La Ville de Dijon a bien investi dans des tableaux blancs interactifs (TBI) flambant neufs, environ un par école. "Mais en général, il n'y a qu'un enseignant qui l'utilise, parce que l'équipe trouve ça compliqué à déplacer et à installer. Alors le TBI, conçu pour être mobile, devient fixe, raconte encore Cyril. Et encore, beaucoup s'en servent seulement comme vidéoprojecteur !"

La formation des enseignants, "inadaptée" et "insuffisante"

La responsabilité de ce démarrage chaotique est partagée entre enseignants dubitatifs et élus empressés de montrer aux électeurs les investissements dans le numérique à l'école, selon lui. Cyril pointe également du doigt "les communes qui dépensent des milliers d'euros dans du matériel qui n'est pas adapté à l'usage des enseignants". Un avis que partage Sandrine Maret, l'animatrice rencontrée à Puligny-Montrachet. "Nous sommes capables de les conseiller, mais encore faut-il que les collectivités nous consultent", déplore-t-elle. "C'est sûr que sans l'humain, les outils ne sont rien", acquiesce Guillaume Lion.

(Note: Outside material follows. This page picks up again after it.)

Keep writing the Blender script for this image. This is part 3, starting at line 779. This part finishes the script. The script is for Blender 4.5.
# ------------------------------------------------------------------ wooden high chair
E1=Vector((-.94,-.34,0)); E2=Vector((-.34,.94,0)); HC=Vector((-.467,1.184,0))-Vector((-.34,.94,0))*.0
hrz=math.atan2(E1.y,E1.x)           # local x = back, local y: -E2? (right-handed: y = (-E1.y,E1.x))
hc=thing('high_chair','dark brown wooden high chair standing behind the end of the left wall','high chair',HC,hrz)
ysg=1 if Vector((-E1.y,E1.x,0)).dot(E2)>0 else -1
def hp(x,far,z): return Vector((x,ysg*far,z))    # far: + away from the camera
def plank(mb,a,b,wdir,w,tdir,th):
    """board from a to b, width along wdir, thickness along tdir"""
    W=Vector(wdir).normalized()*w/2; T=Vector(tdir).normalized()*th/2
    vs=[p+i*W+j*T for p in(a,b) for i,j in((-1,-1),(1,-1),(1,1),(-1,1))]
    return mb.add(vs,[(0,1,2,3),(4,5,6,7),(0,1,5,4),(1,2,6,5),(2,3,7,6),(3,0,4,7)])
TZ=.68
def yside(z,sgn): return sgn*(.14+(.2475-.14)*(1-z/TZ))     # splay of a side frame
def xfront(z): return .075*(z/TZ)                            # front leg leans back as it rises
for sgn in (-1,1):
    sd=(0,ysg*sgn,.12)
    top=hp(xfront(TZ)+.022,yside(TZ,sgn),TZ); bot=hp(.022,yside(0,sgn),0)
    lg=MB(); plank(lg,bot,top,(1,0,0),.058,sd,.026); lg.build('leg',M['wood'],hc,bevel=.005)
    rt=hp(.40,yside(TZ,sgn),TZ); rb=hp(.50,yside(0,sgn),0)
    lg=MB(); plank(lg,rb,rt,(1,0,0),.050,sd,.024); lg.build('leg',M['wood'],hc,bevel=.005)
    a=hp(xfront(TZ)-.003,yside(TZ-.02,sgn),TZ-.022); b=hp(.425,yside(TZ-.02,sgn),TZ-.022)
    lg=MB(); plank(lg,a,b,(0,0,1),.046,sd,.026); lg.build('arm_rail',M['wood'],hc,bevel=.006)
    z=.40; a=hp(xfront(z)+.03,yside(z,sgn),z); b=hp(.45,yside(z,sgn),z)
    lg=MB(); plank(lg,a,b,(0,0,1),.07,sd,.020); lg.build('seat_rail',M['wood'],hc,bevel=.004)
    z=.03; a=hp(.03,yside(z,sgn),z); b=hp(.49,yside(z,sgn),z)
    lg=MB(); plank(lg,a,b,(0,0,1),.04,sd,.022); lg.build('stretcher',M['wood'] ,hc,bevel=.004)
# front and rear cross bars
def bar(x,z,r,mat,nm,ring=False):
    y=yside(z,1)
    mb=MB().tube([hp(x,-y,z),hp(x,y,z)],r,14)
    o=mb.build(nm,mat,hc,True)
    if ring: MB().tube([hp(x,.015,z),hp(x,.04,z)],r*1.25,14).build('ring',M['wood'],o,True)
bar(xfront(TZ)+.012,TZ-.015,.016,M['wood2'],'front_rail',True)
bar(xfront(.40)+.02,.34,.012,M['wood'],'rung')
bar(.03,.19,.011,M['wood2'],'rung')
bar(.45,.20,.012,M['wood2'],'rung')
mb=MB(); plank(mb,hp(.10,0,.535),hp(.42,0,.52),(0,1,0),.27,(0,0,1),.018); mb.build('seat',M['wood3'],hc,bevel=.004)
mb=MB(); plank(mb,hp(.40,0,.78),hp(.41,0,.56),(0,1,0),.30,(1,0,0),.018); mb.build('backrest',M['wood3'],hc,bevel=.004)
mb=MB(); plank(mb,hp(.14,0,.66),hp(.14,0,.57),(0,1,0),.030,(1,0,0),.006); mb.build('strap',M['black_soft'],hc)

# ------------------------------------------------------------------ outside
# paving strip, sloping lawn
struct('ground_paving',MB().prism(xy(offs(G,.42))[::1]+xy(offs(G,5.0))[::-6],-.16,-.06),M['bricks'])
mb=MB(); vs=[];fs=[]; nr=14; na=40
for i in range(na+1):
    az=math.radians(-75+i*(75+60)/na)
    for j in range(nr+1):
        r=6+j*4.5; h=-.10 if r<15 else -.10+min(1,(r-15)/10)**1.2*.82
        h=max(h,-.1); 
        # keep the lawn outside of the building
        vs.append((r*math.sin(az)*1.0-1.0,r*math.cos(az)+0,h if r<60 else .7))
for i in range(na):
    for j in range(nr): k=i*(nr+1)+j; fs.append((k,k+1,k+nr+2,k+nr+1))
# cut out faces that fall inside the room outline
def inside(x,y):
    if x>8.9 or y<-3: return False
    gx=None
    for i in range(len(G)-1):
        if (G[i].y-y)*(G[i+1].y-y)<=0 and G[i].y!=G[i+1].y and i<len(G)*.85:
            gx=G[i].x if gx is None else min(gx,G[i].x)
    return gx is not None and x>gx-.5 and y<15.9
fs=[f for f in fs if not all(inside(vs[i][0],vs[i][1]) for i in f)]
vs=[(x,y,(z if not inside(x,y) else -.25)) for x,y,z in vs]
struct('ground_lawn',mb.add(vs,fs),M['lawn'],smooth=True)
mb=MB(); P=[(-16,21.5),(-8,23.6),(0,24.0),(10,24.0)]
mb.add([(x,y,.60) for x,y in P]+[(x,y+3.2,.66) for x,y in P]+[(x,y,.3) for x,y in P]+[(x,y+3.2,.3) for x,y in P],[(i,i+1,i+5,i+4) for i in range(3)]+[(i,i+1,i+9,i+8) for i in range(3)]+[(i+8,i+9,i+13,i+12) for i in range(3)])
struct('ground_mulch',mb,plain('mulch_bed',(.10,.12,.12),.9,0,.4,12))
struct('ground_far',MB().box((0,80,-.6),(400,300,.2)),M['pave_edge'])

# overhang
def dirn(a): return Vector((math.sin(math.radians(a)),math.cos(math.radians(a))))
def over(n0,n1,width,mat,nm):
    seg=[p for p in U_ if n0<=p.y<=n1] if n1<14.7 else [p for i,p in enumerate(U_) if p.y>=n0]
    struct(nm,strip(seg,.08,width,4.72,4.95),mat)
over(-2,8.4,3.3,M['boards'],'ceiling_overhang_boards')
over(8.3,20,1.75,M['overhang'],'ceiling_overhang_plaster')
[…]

"Mais même les moyens humains sont limités, et les collègues ne sont pas formés", dénonce Jérôme*, un autre animateur. En Côte-d'Or, il n'y a qu'un formateur Tice par circonscription (10 circonscriptions dans le département), qui peut être amené à intervenir dans une dizaine d'établissements ou plus. "Il y a un vrai problème de formation continue dans l'Education nationale", selon lui. Une opinion partagée par la Cour des comptes, qui dénonce un système "inadapté" et "insuffisant", dans un rapport publié mardi 14 avril et cité par Le Monde.